Stored records:
BEGIN
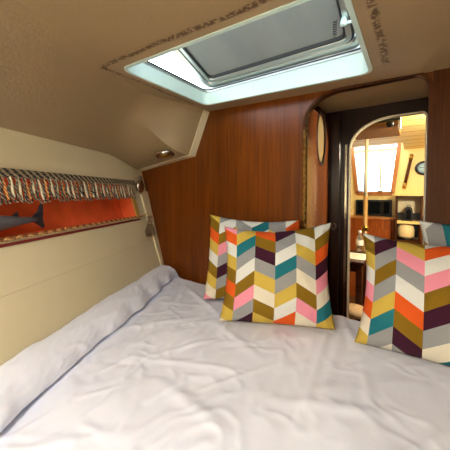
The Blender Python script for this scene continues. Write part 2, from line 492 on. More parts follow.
END
BEGIN
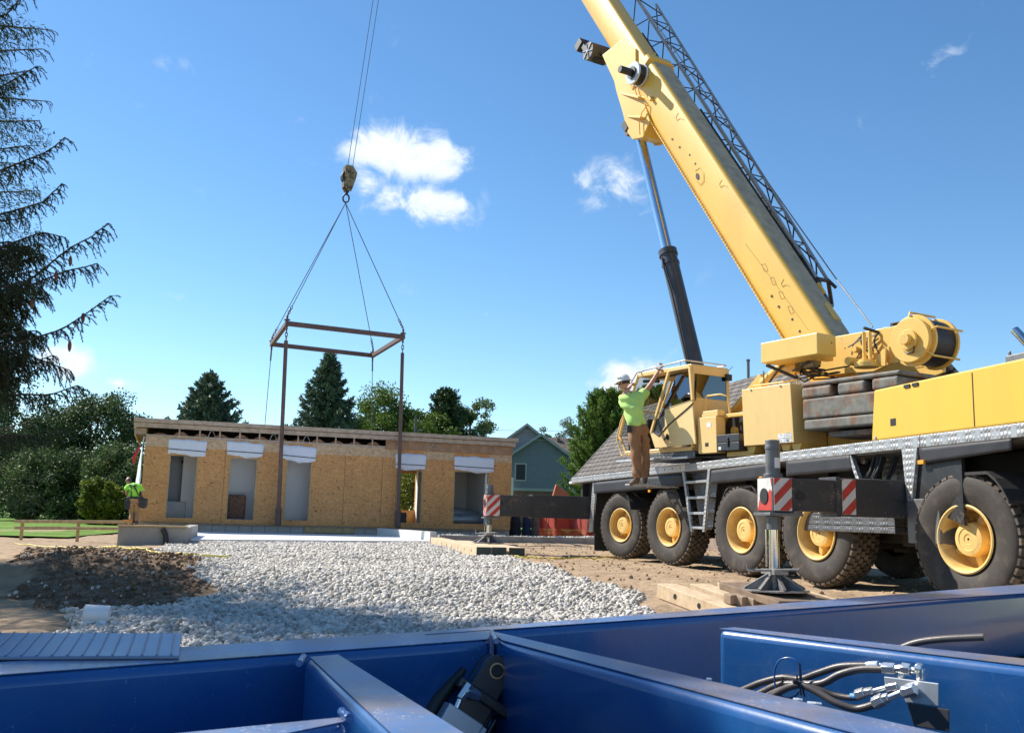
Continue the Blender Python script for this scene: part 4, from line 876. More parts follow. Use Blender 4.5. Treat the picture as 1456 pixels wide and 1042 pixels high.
END
BEGIN
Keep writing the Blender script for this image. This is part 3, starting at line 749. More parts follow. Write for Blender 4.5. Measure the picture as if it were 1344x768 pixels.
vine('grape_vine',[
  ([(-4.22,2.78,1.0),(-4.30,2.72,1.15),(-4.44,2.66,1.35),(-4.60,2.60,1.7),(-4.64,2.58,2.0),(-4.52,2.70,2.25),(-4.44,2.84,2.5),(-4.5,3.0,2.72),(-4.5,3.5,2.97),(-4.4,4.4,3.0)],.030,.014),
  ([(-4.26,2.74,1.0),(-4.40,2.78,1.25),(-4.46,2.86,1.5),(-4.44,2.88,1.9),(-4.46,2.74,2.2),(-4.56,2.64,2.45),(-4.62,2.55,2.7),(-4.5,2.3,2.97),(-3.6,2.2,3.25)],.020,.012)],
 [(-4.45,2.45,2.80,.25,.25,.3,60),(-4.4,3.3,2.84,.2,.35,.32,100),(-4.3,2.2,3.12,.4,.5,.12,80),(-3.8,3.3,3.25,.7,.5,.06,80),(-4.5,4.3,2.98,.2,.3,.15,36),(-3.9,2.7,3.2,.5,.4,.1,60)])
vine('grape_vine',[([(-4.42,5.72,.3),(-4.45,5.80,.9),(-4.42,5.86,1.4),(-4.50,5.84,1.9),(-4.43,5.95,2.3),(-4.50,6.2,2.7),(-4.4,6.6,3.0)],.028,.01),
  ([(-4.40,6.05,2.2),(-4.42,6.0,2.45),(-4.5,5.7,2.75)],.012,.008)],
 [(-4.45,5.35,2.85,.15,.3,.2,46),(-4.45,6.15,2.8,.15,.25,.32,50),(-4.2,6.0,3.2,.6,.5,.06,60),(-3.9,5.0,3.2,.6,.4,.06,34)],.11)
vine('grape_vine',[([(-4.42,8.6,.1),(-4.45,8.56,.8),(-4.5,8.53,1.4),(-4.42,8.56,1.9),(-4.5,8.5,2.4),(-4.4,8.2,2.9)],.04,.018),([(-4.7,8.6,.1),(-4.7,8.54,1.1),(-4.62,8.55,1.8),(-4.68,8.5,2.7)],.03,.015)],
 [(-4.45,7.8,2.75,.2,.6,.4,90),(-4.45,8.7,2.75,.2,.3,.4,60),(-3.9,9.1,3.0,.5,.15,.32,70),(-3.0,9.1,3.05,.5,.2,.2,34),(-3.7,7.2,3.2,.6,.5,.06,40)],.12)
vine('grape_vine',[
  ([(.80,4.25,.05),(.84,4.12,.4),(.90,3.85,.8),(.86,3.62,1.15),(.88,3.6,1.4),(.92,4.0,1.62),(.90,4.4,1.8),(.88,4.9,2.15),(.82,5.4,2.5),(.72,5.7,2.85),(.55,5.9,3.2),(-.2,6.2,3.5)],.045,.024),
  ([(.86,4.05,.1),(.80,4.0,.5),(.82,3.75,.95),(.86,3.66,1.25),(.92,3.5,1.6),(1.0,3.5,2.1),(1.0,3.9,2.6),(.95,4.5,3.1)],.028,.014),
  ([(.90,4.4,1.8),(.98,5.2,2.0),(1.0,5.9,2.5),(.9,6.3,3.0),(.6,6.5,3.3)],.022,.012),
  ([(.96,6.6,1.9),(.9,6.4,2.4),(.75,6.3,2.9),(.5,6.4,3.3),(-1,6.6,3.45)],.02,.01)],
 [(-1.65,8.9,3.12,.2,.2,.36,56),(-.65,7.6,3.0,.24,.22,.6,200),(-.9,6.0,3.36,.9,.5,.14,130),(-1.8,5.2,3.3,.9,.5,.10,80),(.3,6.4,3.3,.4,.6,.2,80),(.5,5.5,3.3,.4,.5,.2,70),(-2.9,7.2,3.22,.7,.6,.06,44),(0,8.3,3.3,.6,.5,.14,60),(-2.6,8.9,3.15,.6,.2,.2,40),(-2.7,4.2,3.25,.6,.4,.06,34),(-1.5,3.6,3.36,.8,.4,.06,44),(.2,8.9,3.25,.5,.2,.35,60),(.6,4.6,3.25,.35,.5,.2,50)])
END
Requirements: Pull out all lines from the listing that contain the string "scene".

Task result:
The Blender Python script for this scene continues. Write part 2, from line 492 on. More parts follow.
Continue the Blender Python script for this scene: part 4, from line 876. More parts follow. Use Blender 4.5. Treat the picture as 1456 pixels wide and 1042 pixels high.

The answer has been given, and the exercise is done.